• Task instructions: Go through the listing and set it down exactly, leaving out its pictures.

start Material

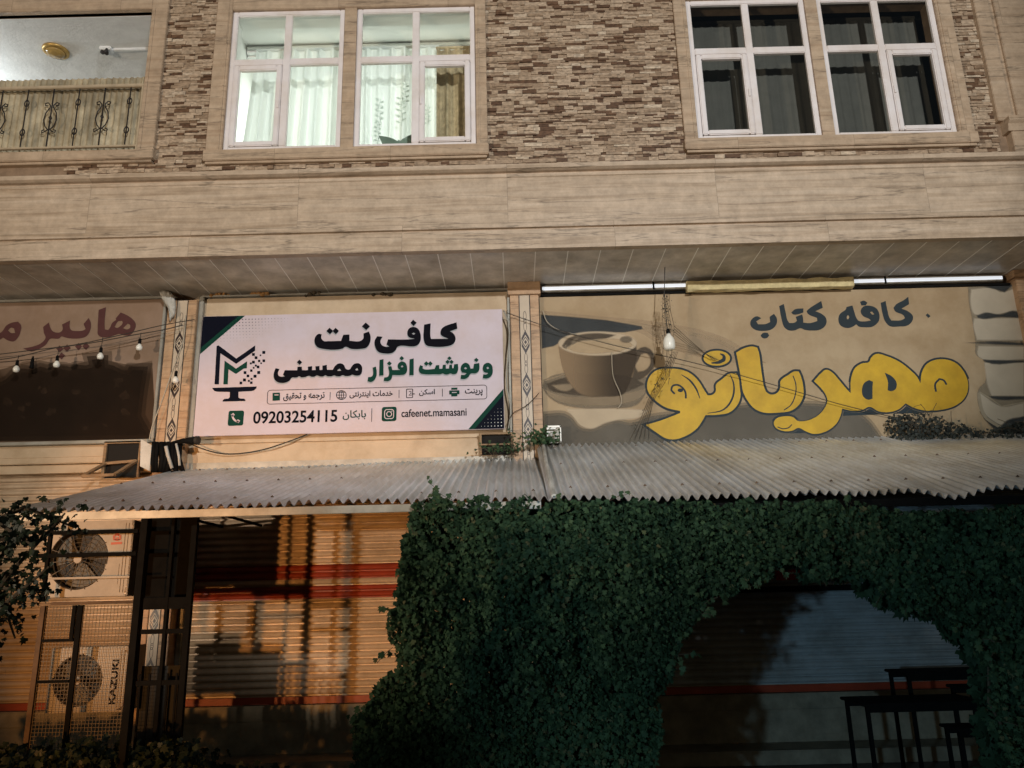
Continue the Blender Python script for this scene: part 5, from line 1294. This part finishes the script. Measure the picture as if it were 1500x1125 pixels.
# ------------------------------------------------------------------ foliage
HALF = [(0, 0), (.30, -.06), (.50, .22), (.28, .34), (.40, .66), (.14, .60), (0, 1.0)]
def leaves(pts, nrm, size, tone, fold=.16, droop=None):
    """lobed leaves folded along the midrib; pts, nrm (n,3) arrays"""
    n = len(pts); m_ = MB()
    up = np.tile(np.array([0, 0, -1.0]), (n, 1)) + NPR.normal(0, .55, (n, 3))
    nrm = nrm / np.linalg.norm(nrm, axis=1, keepdims=True)
    t = up - nrm * (up * nrm).sum(1, keepdims=True); t /= np.linalg.norm(t, axis=1, keepdims=True) + 1e-9
    b = np.cross(nrm, t)
    H_ = np.array(HALF); V = []; k = len(H_)
    fl = fold + NPR.normal(0, .12, n)
    for sg in (1, -1):
        for (u, v) in H_:
            V.append(pts + size[:, None] * (t * (v - .3) + b * (u * sg) + nrm * ((-u * u * 2 * fl - .25 * v * v * fl)[:, None])))
    V = np.stack(V, 1).reshape(-1, 3)
    f = []; tn = []
    for i in range(n):
        o_ = i * 2 * k; f.append(tuple(range(o_, o_ + k))); f.append(tuple(range(o_ + 2 * k - 1, o_ + k - 1, -1))); tn += [tone[i]] * 2
    m_.v = V.tolist(); m_.f = f; m_.t = tn
    return m_
def build_raw(m_, name, mt, parent):
    off = Vector(root_of(parent).location); me = bpy.data.meshes.new(name)
    me.from_pydata([(a - off.x, b - off.y, c - off.z) for a, b, c in m_.v], [], m_.f)
    at = me.attributes.new('tone', 'FLOAT', 'FACE'); at.data.foreach_set('value', m_.t); me.materials.append(mt)
    o = bpy.data.objects.new(name, me); C.objects.link(o); o.parent = parent; return o

YV = -2.95
VP = [(603, 742), (640, 722), (660, 735), (800, 733), (900, 734), (1100, 735), (1250, 738), (1420, 750), (1520, 738), (1640, 734), (1700, 800), (1690, 1250), (1476, 1250), (1478, 1120), (1466, 1040), (1462, 985), (1440, 945), (1392, 912), (1340, 900), (1295, 872), (1262, 850), (1225, 842), (1200, 850), (1188, 824), (1142, 826), (1110, 856), (1050, 872), (1012, 916), (990, 958), (966, 1050), (962, 1250), (500, 1250), (508, 1130), (520, 1062), (545, 1015), (578, 990), (588, 970), (572, 930), (574, 890), (580, 840), (592, 790)]
VW = []
for (a, b) in VP: p = P(a, b, YV); VW.append((p.x, p.z))
VW = [(x, max(z, .02)) for x, z in VW]
t = thing('climbing_vine', 'big dark green climbing vine covering the front below the awning with an arched opening', 'vine', (1.2, YV, 0))
xs = [x for x, z in VW]; zs = [z for x, z in VW]
def sample(n, gaps=True):
    out = []
    while len(out) < n:
        x, z = RND.uniform(min(xs), max(xs)), RND.uniform(min(zs), max(zs))
        jx, jz = x + .05 * noise.noise(Vector((x * 6, z * 6, 1))), z + .05 * noise.noise(Vector((x * 6, z * 6, 5)))
        if in_poly(jx, jz, VW) and (not gaps or noise.noise(Vector((x * 3.2, z * 2.6, 31))) > -.42 or RND.random() < .35): out.append((x, z))
    return np.array(out)
def bump(x, z): return .22 * noise.noise(Vector((x * 1.6, z * 1.3, 2))) + .12 * noise.noise(Vector((x * 4.5, z * 3.5, 8))) + .05 * noise.noise(Vector((x * 10, z * 9, 4)))
xz = sample(38000)
yy = np.array([YV - .04 - bump(x, z) * 1.0 for x, z in xz]) + np.abs(NPR.normal(0, .05, len(xz))) 
nr = np.stack([NPR.normal(0, .8, len(xz)), -np.ones(len(xz)), NPR.normal(.25, .75, len(xz))], 1)
tone = np.clip(np.array([.45 + .5 * noise.noise(Vector((x * 1.2, z * 1.2, 20))) for x, z in xz]) + NPR.normal(0, .24, len(xz)), 0, 1)
build_raw(leaves(np.stack([xz[:, 0], yy, xz[:, 1]], 1), nr, NPR.uniform(.018, .052, len(xz)), tone), 'foliage', LEAF, t)
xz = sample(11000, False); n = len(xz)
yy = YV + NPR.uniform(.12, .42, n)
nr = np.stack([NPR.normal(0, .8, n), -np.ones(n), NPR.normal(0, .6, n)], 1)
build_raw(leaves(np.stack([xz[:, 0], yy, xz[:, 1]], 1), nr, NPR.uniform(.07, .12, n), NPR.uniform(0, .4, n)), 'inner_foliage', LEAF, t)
# sprigs that stick out of the edge
sp_ = MB(); ptl = []
edge = VW[23:] + VW[:2]
for k in range(60):
    i = RND.randrange(len(VW)); (x0, z0), (x1, z1) = VW[i], VW[(i + 1) % len(VW)]; s = RND.random()
    x, z = x0 + (x1 - x0) * s, z0 + (z1 - z0) * s
    if z < .3 or x > 4.5: continue
    d = Vector((RND.uniform(-1, 1), RND.uniform(-.7, .2), RND.uniform(-1, .5))).normalized(); L = RND.uniform(.06, .16)
    a = Vector((x, YV - RND.uniform(0, .12), z)); sp_.tube([a, a + d * L * .6, a + d * L + Vector((0, 0, -.02))], .0025, 4)
    for q in range(4): ptl.append(a + d * L * (.35 + .22 * q) + Vector((RND.uniform(-.02, .02), RND.uniform(-.02, .02), RND.uniform(-.02, .02))))
a = np.array([p[:] for p in ptl]); n = len(a)
build_raw(leaves(a, np.stack([NPR.normal(0, .6, n), -np.ones(n), NPR.normal(.3, .5, n)], 1), NPR.uniform(.035, .06, n), NPR.uniform(.4, 1, n)), 'sprig_leaves', LEAF, t)
for k in range(26):
    x = RND.uniform(-.5, 4.4)
    if .6 < x < 3.6: continue
    q = [Vector((x, YV + .2, 0))]
    for j in range(8): q.append(q[-1] + Vector((RND.uniform(-.12, .12), RND.uniform(-.04, .04), .28)))
    sp_.tube([p for p in q if p.z < 2.3], .011, 5)
sp_.build('stems', BARK, t)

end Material

• Problem solution:
Continue the Blender Python script for this scene: part 5, from line 1294. This part finishes the script. Measure the picture as if it were 1500x1125 pixels.
# ------------------------------------------------------------------ foliage
HALF = [(0, 0), (.30, -.06), (.50, .22), (.28, .34), (.40, .66), (.14, .60), (0, 1.0)]
def leaves(pts, nrm, size, tone, fold=.16, droop=None):
    """lobed leaves folded along the midrib; pts, nrm (n,3) arrays"""
    n = len(pts); m_ = MB()
    up = np.tile(np.array([0, 0, -1.0]), (n, 1)) + NPR.normal(0, .55, (n, 3))
    nrm = nrm / np.linalg.norm(nrm, axis=1, keepdims=True)
    t = up - nrm * (up * nrm).sum(1, keepdims=True); t /= np.linalg.norm(t, axis=1, keepdims=True) + 1e-9
    b = np.cross(nrm, t)
    H_ = np.array(HALF); V = []; k = len(H_)
    fl = fold + NPR.normal(0, .12, n)
    for sg in (1, -1):
        for (u, v) in H_:
            V.append(pts + size[:, None] * (t * (v - .3) + b * (u * sg) + nrm * ((-u * u * 2 * fl - .25 * v * v * fl)[:, None])))
    V = np.stack(V, 1).reshape(-1, 3)
    f = []; tn = []
    for i in range(n):
        o_ = i * 2 * k; f.append(tuple(range(o_, o_ + k))); f.append(tuple(range(o_ + 2 * k - 1, o_ + k - 1, -1))); tn += [tone[i]] * 2
    m_.v = V.tolist(); m_.f = f; m_.t = tn
    return m_
def build_raw(m_, name, mt, parent):
    off = Vector(root_of(parent).location); me = bpy.data.meshes.new(name)
    me.from_pydata([(a - off.x, b - off.y, c - off.z) for a, b, c in m_.v], [], m_.f)
    at = me.attributes.new('tone', 'FLOAT', 'FACE'); at.data.foreach_set('value', m_.t); me.materials.append(mt)
    o = bpy.data.objects.new(name, me); C.objects.link(o); o.parent = parent; return o

YV = -2.95
VP = [(603, 742), (640, 722), (660, 735), (800, 733), (900, 734), (1100, 735), (1250, 738), (1420, 750), (1520, 738), (1640, 734), (1700, 800), (1690, 1250), (1476, 1250), (1478, 1120), (1466, 1040), (1462, 985), (1440, 945), (1392, 912), (1340, 900), (1295, 872), (1262, 850), (1225, 842), (1200, 850), (1188, 824), (1142, 826), (1110, 856), (1050, 872), (1012, 916), (990, 958), (966, 1050), (962, 1250), (500, 1250), (508, 1130), (520, 1062), (545, 1015), (578, 990), (588, 970), (572, 930), (574, 890), (580, 840), (592, 790)]
VW = []
for (a, b) in VP: p = P(a, b, YV); VW.append((p.x, p.z))
VW = [(x, max(z, .02)) for x, z in VW]
t = thing('climbing_vine', 'big dark green climbing vine covering the front below the awning with an arched opening', 'vine', (1.2, YV, 0))
xs = [x for x, z in VW]; zs = [z for x, z in VW]
def sample(n, gaps=True):
    out = []
    while len(out) < n:
        x, z = RND.uniform(min(xs), max(xs)), RND.uniform(min(zs), max(zs))
        jx, jz = x + .05 * noise.noise(Vector((x * 6, z * 6, 1))), z + .05 * noise.noise(Vector((x * 6, z * 6, 5)))
        if in_poly(jx, jz, VW) and (not gaps or noise.noise(Vector((x * 3.2, z * 2.6, 31))) > -.42 or RND.random() < .35): out.append((x, z))
    return np.array(out)
def bump(x, z): return .22 * noise.noise(Vector((x * 1.6, z * 1.3, 2))) + .12 * noise.noise(Vector((x * 4.5, z * 3.5, 8))) + .05 * noise.noise(Vector((x * 10, z * 9, 4)))
xz = sample(38000)
yy = np.array([YV - .04 - bump(x, z) * 1.0 for x, z in xz]) + np.abs(NPR.normal(0, .05, len(xz))) 
nr = np.stack([NPR.normal(0, .8, len(xz)), -np.ones(len(xz)), NPR.normal(.25, .75, len(xz))], 1)
tone = np.clip(np.array([.45 + .5 * noise.noise(Vector((x * 1.2, z * 1.2, 20))) for x, z in xz]) + NPR.normal(0, .24, len(xz)), 0, 1)
build_raw(leaves(np.stack([xz[:, 0], yy, xz[:, 1]], 1), nr, NPR.uniform(.018, .052, len(xz)), tone), 'foliage', LEAF, t)
xz = sample(11000, False); n = len(xz)
yy = YV + NPR.uniform(.12, .42, n)
nr = np.stack([NPR.normal(0, .8, n), -np.ones(n), NPR.normal(0, .6, n)], 1)
build_raw(leaves(np.stack([xz[:, 0], yy, xz[:, 1]], 1), nr, NPR.uniform(.07, .12, n), NPR.uniform(0, .4, n)), 'inner_foliage', LEAF, t)
# sprigs that stick out of the edge
sp_ = MB(); ptl = []
edge = VW[23:] + VW[:2]
for k in range(60):
    i = RND.randrange(len(VW)); (x0, z0), (x1, z1) = VW[i], VW[(i + 1) % len(VW)]; s = RND.random()
    x, z = x0 + (x1 - x0) * s, z0 + (z1 - z0) * s
    if z < .3 or x > 4.5: continue
    d = Vector((RND.uniform(-1, 1), RND.uniform(-.7, .2), RND.uniform(-1, .5))).normalized(); L = RND.uniform(.06, .16)
    a = Vector((x, YV - RND.uniform(0, .12), z)); sp_.tube([a, a + d * L * .6, a + d * L + Vector((0, 0, -.02))], .0025, 4)
    for q in range(4): ptl.append(a + d * L * (.35 + .22 * q) + Vector((RND.uniform(-.02, .02), RND.uniform(-.02, .02), RND.uniform(-.02, .02))))
a = np.array([p[:] for p in ptl]); n = len(a)
build_raw(leaves(a, np.stack([NPR.normal(0, .6, n), -np.ones(n), NPR.normal(.3, .5, n)], 1), NPR.uniform(.035, .06, n), NPR.uniform(.4, 1, n)), 'sprig_leaves', LEAF, t)
for k in range(26):
    x = RND.uniform(-.5, 4.4)
    if .6 < x < 3.6: continue
    q = [Vector((x, YV + .2, 0))]
    for j in range(8): q.append(q[-1] + Vector((RND.uniform(-.12, .12), RND.uniform(-.04, .04), .28)))
    sp_.tube([p for p in q if p.z < 2.3], .011, 5)
sp_.build('stems', BARK, t)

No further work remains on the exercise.